The Eisenhower Tree was probably the most famous tree in golf


The Eisenhower Tree was probably the most famous tree in golf. It stood on the left on the 17th fairway at Augusta National, 210 yards from the Masters tee.

It got its name from Dwight ‘Ike’ Eisenhower’s strong dislike of it. Eisenhower, an Augusta member from 1948 until his death in 1969, kept hitting it. So at a meeting of Augusta National governors in 1956 he proposed that it be cut down.

Eisenhower was US President at the time.

Clifford Roberts, Augusta chairman, promptly adjourned the meeting, thus preventing a decision being made which he knew would have gone against the president.

But since that day the tree became known as Eisenhower’s Tree or sometimes Ike’s Tree.

It was a loblolly pine, Pinus taeda, and had reached 65ft and was reckoned to be between 100 and 125 years old when it was cut down last year. This happened because it could not be saved after a snowstorm damaged it, from the weight of ice on its bough. This was only a few weeks before the 2014 Masters. The tree was already being held together by cables.

Tributes were released on its demise as for any notable sporting celebrity.

“The loss of the Eisenhower Tree is difficult news to accept,” ran the statement of Augusta National and Masters Chairman Billy Payne. “We obtained opinions from the best arborists available and, unfortunately, were advised that no recovery was possible. We have begun deliberations of the best way to address the future of the 17th hole and to pay tribute to this iconic symbol of our history – rest assured, we will do both appropriately.”

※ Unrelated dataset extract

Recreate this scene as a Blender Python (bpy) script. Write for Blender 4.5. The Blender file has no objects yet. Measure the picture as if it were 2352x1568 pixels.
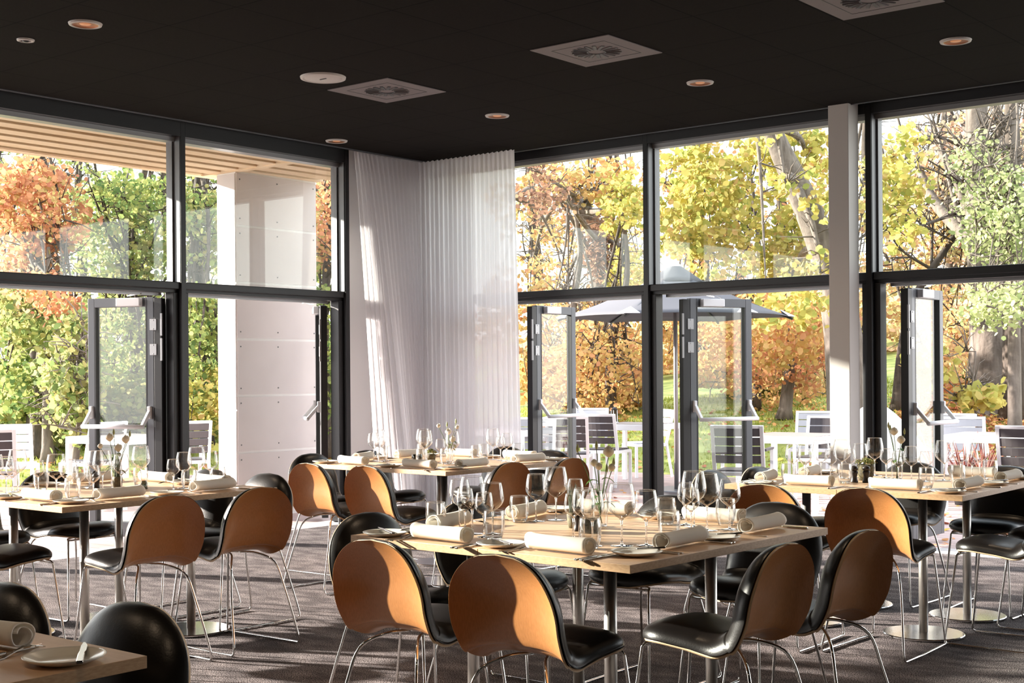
import bpy, math, random
import numpy as np
from mathutils import Vector, Matrix

random.seed(7)
C = bpy.context.scene.collection
S = bpy.context.scene
PI = math.pi

# ------------------------------------------------------------------ camera, sky, sun, exposure
FPX, PSI, ROLL = 3093.26, .6843, -.0071
CAM = np.array([8.859, -9.657, 1.33])
FWD = np.array([-math.sin(PSI), math.cos(PSI), 0.]); RGT = np.array([math.cos(PSI), math.sin(PSI), 0.])
cd = bpy.data.cameras.new('camera'); cam = bpy.data.objects.new('camera', cd); C.objects.link(cam)
cd.sensor_width = 36; cd.lens = FPX*36/2352; cd.shift_y = 72.88/2352; cd.clip_end = 300; cd.clip_start = .05
R2 = RGT*math.cos(ROLL)+np.array([0, 0, 1])*math.sin(ROLL); U2 = -RGT*math.sin(ROLL)+np.array([0, 0, 1])*math.cos(ROLL)
m = Matrix.Identity(4)
for i in range(3):
    m[i][0] = R2[i]; m[i][1] = U2[i]; m[i][2] = -FWD[i]; m[i][3] = CAM[i]
cam.matrix_world = m
S.camera = cam
S.view_settings.view_transform = 'Standard'; S.view_settings.look = 'None'; S.view_settings.gamma = 1
S.view_settings.use_curve_mapping = False; S.view_settings.exposure = 0.0
S.cycles.transparent_max_bounces = 40; S.cycles.max_bounces = 12; S.cycles.diffuse_bounces = 5
S.cycles.caustics_reflective = False; S.cycles.caustics_refractive = False; S.cycles.sample_clamp_indirect = 8

w = bpy.data.worlds.new('sky'); S.world = w; w.use_nodes = True
nt = w.node_tree; bg = nt.nodes['Background']
tc = nt.nodes.new('ShaderNodeTexCoord'); sp = nt.nodes.new('ShaderNodeSeparateXYZ'); rp = nt.nodes.new('ShaderNodeValToRGB')
nt.links.new(tc.outputs['Generated'], sp.inputs[0]); nt.links.new(sp.outputs['Z'], rp.inputs[0]); nt.links.new(rp.outputs[0], bg.inputs[0])
rp.color_ramp.elements[0].position = 0.0; rp.color_ramp.elements[0].color = (1.0, .97, .93, 1)
rp.color_ramp.elements[1].position = .6; rp.color_ramp.elements[1].color = (.80, .88, 1, 1)
bg.inputs[1].default_value = 4.0
sl = bpy.data.lights.new('sun', 'SUN'); sun = bpy.data.objects.new('sun', sl); C.objects.link(sun)
sl.energy = 26; sl.angle = math.radians(.9); sl.color = (1, .91, .81)
sd = Vector((.926, .378, -.285)).normalized()
sun.rotation_euler = sd.to_track_quat('-Z', 'Y').to_euler(); sun.location = (-12, -10, 8)


def at(px, D, z=0.):
    d = FWD+RGT*((px-1176)/FPX); p = CAM+D*d
    return (float(p[0]), float(p[1]), z)


def hz(y, D):  # height above the floor of something seen at row y from distance D
    return 1.33+(853-y)*D/FPX


# ------------------------------------------------------------------ materials
MATS = {}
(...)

Six-time Masters winner Jack Nicklaus also issued a statement: “The Eisenhower Tree is such an iconic fixture and symbol of tradition at Augusta National. It was such an integral part of the game and one that will be sorely missed.”

Tiger Woods has more reason that Eisenhower to dislike the tree. In the 2011 Masters he had to play when crouched underneath it, slipped on the covering of fallen pine needles, and damaged his knee and Achilles which put him out of golf for several months.

“I’ve hit it a few times,” reflected Woods upon hearing of the removal of the Eisenhower Tree. “It’s like the cypress tree out there at Pebble, kind of that iconic landmark. I can’t say some of the guys are going to miss it, but we are going to certainly see a difference, there’s no doubt about that.”